O  homem de cartola e pernas altas é um personagem que tenho desenvolvido e recriado ao longo do tempo. Pelas suas características de fantasia assemelhando-se quando se move a um gafanhoto ou a uma aranha parece-me o personagem perfeito para despertar um ambiente de fantasia e o aparecimento de outros personagens também singulares com quem ele se vai cruzar e vivenciar momentos dentro de uma cidade criada pelos gestos da sua coreografia desajeitada.
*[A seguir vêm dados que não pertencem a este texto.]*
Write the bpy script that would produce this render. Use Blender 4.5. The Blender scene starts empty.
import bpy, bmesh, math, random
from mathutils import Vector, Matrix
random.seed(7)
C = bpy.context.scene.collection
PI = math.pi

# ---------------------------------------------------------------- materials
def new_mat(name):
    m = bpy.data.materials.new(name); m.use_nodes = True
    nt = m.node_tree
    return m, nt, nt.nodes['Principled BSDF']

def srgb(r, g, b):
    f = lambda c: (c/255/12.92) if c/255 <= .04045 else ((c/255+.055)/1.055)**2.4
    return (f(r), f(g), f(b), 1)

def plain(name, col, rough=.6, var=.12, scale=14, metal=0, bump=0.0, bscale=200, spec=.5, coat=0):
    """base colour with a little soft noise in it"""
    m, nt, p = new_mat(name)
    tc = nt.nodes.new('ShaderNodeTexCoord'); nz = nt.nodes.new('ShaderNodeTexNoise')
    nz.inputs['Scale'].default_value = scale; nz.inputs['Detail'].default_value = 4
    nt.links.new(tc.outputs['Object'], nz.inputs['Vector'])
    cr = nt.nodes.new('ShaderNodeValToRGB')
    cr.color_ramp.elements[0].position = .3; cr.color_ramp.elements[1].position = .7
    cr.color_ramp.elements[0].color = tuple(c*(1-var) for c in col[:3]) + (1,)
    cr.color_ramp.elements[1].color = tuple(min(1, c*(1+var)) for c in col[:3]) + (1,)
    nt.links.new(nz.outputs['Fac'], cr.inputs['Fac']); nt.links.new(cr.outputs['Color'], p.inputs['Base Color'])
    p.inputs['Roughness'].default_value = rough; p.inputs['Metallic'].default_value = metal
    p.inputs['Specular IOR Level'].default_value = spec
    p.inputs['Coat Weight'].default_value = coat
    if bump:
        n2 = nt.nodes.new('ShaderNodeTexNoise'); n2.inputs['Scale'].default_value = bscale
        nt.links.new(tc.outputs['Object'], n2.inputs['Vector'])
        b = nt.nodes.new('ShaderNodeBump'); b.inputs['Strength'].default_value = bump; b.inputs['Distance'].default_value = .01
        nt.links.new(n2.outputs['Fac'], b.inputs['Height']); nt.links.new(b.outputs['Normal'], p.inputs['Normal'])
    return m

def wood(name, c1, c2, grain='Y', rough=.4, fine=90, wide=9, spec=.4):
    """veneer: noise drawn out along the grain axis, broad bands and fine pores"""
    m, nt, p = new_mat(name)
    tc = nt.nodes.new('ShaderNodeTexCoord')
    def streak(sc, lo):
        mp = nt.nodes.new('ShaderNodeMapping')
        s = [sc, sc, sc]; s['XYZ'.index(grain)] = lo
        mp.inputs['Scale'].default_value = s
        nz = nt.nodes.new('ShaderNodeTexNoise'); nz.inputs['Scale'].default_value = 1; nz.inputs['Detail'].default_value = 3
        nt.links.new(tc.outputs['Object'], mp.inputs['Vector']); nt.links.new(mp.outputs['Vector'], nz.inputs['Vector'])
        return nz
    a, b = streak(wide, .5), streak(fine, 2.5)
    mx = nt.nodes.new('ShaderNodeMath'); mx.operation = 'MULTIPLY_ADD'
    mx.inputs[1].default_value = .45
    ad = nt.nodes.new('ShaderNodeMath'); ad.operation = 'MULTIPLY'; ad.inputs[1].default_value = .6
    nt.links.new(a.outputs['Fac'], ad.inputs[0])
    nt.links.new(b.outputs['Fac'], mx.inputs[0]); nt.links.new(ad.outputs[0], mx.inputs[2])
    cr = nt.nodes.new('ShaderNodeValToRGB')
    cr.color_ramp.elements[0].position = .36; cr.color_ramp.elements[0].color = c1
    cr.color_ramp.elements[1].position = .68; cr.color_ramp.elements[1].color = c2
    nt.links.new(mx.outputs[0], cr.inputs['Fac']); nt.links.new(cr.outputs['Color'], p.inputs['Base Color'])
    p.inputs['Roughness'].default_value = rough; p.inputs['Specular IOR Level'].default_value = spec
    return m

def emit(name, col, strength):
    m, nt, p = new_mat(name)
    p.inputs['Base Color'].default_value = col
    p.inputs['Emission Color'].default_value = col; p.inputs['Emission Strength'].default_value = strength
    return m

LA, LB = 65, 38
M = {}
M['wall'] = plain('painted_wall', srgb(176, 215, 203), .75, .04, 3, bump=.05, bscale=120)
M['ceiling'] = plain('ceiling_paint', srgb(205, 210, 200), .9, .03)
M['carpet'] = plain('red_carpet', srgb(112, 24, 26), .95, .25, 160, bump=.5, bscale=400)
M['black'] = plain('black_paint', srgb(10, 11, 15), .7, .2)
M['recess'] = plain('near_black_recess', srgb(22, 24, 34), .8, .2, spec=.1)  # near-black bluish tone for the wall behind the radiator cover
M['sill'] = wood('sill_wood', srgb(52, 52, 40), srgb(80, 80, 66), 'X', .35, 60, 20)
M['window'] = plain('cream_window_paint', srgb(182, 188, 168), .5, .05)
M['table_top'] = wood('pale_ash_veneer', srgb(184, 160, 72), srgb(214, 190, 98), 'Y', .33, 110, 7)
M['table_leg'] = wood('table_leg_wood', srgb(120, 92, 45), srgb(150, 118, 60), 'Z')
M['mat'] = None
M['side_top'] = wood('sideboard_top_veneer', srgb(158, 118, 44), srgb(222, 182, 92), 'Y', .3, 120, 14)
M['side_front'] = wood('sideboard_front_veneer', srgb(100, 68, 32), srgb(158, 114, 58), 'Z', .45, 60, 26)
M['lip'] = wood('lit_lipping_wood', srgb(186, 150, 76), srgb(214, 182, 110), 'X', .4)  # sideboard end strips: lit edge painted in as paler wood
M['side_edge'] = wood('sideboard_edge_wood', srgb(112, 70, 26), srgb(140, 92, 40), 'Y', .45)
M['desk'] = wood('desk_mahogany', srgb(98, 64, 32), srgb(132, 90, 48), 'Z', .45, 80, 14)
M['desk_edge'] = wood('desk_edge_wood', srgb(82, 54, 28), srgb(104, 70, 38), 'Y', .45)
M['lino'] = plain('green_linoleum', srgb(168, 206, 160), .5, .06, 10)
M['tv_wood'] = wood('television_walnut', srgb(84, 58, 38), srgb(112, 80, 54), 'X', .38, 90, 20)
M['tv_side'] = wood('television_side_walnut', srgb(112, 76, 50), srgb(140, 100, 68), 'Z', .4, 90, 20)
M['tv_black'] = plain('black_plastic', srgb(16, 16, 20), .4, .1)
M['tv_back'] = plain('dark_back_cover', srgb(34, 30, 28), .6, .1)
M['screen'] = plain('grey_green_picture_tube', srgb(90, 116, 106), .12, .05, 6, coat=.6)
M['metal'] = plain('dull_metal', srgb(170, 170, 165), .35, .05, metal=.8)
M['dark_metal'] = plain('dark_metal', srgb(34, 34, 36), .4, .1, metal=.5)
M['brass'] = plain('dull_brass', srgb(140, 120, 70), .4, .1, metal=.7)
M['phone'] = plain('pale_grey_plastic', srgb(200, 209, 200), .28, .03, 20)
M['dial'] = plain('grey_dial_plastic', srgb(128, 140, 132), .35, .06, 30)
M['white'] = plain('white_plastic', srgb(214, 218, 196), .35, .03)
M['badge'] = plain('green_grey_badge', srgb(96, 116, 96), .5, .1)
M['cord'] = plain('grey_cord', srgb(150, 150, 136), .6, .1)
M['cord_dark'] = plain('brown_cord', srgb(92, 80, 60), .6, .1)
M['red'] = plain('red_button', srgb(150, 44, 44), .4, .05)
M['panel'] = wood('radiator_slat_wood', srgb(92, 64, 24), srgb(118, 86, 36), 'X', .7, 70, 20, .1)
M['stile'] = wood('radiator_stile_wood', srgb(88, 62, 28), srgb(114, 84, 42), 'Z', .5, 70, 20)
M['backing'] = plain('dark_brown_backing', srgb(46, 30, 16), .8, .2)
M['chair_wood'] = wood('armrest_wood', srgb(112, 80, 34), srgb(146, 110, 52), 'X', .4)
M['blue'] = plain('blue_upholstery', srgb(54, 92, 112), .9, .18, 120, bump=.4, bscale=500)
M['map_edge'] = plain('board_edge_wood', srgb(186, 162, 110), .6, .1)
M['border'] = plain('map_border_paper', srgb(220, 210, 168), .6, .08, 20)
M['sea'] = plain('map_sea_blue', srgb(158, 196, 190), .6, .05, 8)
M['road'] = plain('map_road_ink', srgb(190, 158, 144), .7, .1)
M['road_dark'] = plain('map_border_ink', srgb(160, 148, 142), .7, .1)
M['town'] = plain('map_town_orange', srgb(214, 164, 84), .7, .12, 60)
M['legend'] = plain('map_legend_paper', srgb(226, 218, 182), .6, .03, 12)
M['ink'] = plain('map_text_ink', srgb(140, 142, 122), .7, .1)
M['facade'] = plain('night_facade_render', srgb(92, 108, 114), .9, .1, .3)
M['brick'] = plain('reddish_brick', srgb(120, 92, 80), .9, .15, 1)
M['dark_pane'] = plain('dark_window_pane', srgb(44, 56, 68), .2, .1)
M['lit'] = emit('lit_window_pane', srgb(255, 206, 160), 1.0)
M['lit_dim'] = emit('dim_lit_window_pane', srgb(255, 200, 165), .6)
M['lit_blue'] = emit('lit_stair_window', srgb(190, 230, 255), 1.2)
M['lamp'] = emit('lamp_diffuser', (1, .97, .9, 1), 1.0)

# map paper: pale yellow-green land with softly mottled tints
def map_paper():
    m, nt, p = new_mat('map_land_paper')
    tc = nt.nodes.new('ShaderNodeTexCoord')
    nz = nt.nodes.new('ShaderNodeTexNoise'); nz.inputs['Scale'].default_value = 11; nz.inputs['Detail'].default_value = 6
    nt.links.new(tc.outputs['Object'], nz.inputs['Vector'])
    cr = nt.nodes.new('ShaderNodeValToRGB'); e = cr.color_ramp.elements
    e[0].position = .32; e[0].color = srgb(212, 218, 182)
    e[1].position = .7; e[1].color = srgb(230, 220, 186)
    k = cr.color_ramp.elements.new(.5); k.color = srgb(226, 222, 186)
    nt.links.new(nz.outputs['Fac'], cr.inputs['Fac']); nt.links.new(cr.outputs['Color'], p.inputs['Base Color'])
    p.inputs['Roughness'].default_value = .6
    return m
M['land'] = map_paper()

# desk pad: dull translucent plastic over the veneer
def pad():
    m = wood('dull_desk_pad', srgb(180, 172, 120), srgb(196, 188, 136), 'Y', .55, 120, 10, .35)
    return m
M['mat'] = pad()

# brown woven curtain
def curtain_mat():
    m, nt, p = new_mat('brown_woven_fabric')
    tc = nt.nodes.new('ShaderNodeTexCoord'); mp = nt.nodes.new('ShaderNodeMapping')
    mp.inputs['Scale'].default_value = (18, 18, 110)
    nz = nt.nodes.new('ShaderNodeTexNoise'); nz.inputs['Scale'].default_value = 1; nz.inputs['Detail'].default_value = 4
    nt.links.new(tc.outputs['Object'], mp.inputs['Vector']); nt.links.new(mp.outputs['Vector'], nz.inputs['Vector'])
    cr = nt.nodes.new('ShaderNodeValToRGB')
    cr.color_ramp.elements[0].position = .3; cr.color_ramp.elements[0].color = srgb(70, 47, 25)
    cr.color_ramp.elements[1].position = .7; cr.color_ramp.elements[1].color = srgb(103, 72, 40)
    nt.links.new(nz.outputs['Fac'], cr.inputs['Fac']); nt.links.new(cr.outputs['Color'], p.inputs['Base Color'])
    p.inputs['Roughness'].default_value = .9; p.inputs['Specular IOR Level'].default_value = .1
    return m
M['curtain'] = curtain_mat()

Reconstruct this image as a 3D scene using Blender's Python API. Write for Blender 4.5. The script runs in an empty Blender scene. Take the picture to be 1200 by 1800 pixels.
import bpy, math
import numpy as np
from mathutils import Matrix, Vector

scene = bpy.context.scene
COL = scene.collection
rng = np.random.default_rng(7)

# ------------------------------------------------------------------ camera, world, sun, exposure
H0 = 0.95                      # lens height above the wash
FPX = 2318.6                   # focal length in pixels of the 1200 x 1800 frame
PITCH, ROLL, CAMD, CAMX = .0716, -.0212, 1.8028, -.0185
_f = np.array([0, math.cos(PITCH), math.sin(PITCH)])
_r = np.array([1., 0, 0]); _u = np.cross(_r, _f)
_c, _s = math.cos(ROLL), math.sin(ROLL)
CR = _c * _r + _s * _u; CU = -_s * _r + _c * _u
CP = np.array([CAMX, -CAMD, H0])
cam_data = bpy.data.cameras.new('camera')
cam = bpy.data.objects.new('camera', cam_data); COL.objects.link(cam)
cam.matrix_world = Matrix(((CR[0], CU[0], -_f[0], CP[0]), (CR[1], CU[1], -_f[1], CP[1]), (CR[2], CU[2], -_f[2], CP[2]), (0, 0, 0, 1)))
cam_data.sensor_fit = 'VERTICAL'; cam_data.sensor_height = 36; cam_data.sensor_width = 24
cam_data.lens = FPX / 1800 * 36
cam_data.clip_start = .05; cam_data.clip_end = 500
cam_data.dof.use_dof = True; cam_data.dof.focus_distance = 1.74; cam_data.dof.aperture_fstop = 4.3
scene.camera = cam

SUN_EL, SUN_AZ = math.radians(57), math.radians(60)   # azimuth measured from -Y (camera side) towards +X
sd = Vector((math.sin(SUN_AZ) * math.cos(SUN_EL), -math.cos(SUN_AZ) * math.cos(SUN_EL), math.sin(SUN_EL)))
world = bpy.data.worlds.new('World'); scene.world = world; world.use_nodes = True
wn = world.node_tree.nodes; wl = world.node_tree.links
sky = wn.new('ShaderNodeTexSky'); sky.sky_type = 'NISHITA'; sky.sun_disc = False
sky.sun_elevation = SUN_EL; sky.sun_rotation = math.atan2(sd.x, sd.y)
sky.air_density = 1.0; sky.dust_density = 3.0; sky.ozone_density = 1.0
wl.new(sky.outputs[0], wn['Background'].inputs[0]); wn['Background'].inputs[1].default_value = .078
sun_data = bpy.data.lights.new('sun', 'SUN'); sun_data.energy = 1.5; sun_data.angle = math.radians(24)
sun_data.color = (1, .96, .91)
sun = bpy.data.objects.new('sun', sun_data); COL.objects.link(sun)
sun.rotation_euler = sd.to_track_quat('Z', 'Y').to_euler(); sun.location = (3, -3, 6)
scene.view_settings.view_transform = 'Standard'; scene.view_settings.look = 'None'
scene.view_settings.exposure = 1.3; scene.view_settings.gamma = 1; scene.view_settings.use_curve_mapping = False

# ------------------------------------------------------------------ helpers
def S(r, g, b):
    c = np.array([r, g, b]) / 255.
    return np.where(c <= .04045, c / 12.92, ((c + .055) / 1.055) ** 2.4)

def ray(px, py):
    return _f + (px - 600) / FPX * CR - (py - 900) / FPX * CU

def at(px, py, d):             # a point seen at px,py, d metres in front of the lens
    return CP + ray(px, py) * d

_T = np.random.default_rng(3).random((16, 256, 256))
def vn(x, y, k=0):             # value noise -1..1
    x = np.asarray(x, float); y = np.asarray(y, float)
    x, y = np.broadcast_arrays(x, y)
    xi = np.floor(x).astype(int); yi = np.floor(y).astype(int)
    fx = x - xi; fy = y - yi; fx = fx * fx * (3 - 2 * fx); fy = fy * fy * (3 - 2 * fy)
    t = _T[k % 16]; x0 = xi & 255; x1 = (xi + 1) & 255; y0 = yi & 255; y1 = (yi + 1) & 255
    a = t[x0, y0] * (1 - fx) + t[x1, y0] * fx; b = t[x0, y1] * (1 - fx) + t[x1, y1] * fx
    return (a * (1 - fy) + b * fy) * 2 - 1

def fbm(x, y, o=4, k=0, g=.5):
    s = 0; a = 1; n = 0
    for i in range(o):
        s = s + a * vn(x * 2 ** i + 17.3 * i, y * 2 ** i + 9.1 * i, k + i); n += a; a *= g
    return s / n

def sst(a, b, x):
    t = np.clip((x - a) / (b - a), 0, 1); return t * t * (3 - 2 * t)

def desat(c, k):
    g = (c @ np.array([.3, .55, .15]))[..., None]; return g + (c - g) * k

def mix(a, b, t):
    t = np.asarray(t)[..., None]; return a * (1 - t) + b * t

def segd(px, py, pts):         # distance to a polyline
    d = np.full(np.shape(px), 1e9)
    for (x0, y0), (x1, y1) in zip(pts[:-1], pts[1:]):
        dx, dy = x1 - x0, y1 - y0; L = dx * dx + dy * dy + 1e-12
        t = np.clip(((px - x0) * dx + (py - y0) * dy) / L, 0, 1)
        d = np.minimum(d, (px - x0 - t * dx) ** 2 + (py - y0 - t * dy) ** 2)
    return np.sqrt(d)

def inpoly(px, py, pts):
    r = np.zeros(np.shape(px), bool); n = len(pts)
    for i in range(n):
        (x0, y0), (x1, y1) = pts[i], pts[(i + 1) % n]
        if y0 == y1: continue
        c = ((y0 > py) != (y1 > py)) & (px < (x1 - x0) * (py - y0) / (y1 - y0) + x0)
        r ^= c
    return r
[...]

Como facilmente se perceberá este homem de pernas altas e cartola não é um dançador nato mas no seu jeito trôpego e elegante fará algo genuíno, autentico, algo novo que o retirará dos movimentos repetidos de todos os dias. Irá como diria Nietzsche afastar a prisão do eu e abrir o si mesmo, superar-se, esquecer-se de si ao ligar-se à música e aos gestos da dança e desse modo encontrar-se. Outros personagens irão surgir conforme ele deambula e dança pela cidade, uns realizando actividades corriqueiras do quotidiano mostrando ao homem das pernas altas alguma crueza da vida e outros movidos como que por um efeito dominó procurando também concretizar algo seu. Assim, pretendo com O Homem das Pernas Altas explorar o efeito que uma música ao som do realejo seguida de uma dança desajeitada pode ter. De início um personagem tocador de realejo com a sua música, depois a dança e os cartões que são cuspidos pelo instrumento com o registo da música e que não pode perder. Os seus gestos deixam marcas no espaço e cria-se uma cidade à sua imagem habitada por personagens que também procuram realizar algo.  Funâmbulos, viajantes, amantes, velhos marinheiros, cuscos, músicos e cães com focinho de homens ou mulheres, todos partilham o solo da vida e alguns o da procura de concretização. No fim alguns cartões que o homem da cartola não conseguiu apanhar vindos do realejo tocam nas casas e pintam a cidade . Todos se juntam celebrando ao som da música que ainda toca agora pelos megafones para a praça o facto de estarem juntos. A música acaba e tudo se mistura num movimento de rotação da manivela do realejo que abranda até parar. A cartola está por cima do instrumento com os cartões que o homem das pernas altas conseguiu apanhar dentro presenteando o espectador e sugerindo a inscrição.